Sylvain Prudhomme procède par petites touches, dans une écriture qui se dépouille et gagne en force. Plus incisive que dans ses précédents romans, la langue se pare pourtant de douceur et de tendresse, tout particulièrement lorsqu’il est question de ce temps qui passe et qui émousse les sensations et les émotions, de cette façon que l’on a d’aimer à quarante ans, lorsque « l’élan est plus difficile à prendre. On est plus lourd. Plus attaché à soi. Plus pétri d’habitudes. Moins facile à bouger », mais c’est aussi cette force de mieux se connaître, de mieux s’aimer et de mieux aimer l’autre, « ce qu’on a perdu en fragilité, en faculté de s’émouvoir, on l’a gagné en attention ».
À cette douceur du temps qui passe, dans ses formes parfois à peine chagrines – parce que c’est quand même du temps qui passe, et donc la fin qui se rapproche –, s’oppose la vitalité intacte de la figure de l’autostoppeur. Radicalement désirant, il puise dans sa liberté la force d’être ce qu’il a toujours été, une force qui va et qui aime tous ceux qu’il rencontre, toujours plus nombreux, tous différents, « comme s’il avait toujours besoin que sa trajectoire en frôle d’autres ». L’autostoppeur va au devant de l’essence même du désir, qui se cache dans la rencontre.
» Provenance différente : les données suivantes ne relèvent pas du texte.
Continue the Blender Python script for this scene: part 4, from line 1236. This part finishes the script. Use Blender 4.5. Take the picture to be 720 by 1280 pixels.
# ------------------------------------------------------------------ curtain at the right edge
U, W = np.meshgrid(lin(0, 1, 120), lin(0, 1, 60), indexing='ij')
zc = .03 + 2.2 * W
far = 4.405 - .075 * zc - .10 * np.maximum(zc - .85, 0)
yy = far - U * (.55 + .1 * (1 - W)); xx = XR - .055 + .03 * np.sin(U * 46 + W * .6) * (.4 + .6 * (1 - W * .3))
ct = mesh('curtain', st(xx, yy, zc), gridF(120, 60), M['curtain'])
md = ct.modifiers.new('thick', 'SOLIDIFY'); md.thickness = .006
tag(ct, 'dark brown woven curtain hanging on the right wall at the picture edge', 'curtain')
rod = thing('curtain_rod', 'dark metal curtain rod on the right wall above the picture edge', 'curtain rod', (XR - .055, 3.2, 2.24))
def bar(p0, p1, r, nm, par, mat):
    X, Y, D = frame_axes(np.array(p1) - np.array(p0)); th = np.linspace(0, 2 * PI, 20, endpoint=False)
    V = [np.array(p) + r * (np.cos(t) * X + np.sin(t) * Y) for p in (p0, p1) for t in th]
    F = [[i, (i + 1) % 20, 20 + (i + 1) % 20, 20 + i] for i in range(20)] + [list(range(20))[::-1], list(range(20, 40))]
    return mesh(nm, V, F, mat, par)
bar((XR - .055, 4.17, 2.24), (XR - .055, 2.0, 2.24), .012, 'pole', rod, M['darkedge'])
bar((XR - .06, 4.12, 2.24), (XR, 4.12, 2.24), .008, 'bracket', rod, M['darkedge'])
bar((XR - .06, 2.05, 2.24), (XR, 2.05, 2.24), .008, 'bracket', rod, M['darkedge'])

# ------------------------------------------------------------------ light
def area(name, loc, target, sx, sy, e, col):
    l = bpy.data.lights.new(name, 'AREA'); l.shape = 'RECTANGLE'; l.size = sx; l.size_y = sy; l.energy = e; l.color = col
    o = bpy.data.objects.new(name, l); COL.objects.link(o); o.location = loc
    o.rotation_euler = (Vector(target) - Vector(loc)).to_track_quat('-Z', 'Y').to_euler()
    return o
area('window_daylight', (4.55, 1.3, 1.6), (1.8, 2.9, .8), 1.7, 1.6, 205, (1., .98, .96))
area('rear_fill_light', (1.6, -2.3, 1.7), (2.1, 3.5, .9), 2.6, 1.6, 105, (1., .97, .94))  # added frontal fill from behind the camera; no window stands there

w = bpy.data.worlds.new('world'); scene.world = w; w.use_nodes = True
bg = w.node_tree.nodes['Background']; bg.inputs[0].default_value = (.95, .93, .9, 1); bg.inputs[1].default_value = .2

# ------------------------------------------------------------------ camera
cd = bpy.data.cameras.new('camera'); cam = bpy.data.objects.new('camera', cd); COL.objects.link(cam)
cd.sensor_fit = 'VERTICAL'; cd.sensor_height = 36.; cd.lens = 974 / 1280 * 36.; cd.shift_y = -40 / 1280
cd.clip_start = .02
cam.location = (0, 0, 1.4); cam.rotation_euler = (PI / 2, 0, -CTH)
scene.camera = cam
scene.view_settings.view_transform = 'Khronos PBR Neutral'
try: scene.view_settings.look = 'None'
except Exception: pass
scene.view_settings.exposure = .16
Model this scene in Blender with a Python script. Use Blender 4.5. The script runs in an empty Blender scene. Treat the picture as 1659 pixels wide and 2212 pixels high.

Deux altérités pures enfermées, pour un temps donné, dans l’habitacle d’une voiture. La rencontre a un début et surtout une fin annoncée, la séparation appartient à la rencontre et la condensation de ces deux points, dans un temps et un espace réduits, donne à l’expérience une telle intensité qu’il n’est plus jamais possible de s’en passer. Alors le désir se fait addiction, et il repousse les limites de l’univers de l’autostoppeur lui-même mais aussi de ceux qui l’aiment et qui l’entourent. Le désir n’existe pas sans la fin, et provoquer la fin maintient le désir, inaltérable et inépuisable.
L’incompréhension de certains des personnages, en particulier de Jeanne dont les remarques sont parfois si naïves, prouve s’il est besoin la force archaïque qui anime l’autostoppeur. Il ne peut y avoir de justification sociale, esthétique ou éthique à cette force qui anime l’autostoppeur et qui entraîne celles et ceux qui en sont capables, à sa suite. N’est-ce pas aussi le sens de la venue de Sacha à V., poussé probablement par cette force qu’il ignore et qu’il pressent pourtant, qu’il envie sans doute, et dont il persiste à penser qu’elle pourra rejaillir un peu sur lui, parfois. Injustifiable, le désir est cette force qui va, à laquelle l’autostoppeur a le courage de s’abandonner. Le récit qu’en fait l’ami cher et admiratif, Sacha, est une voie s’ouvrant vers cet abandon.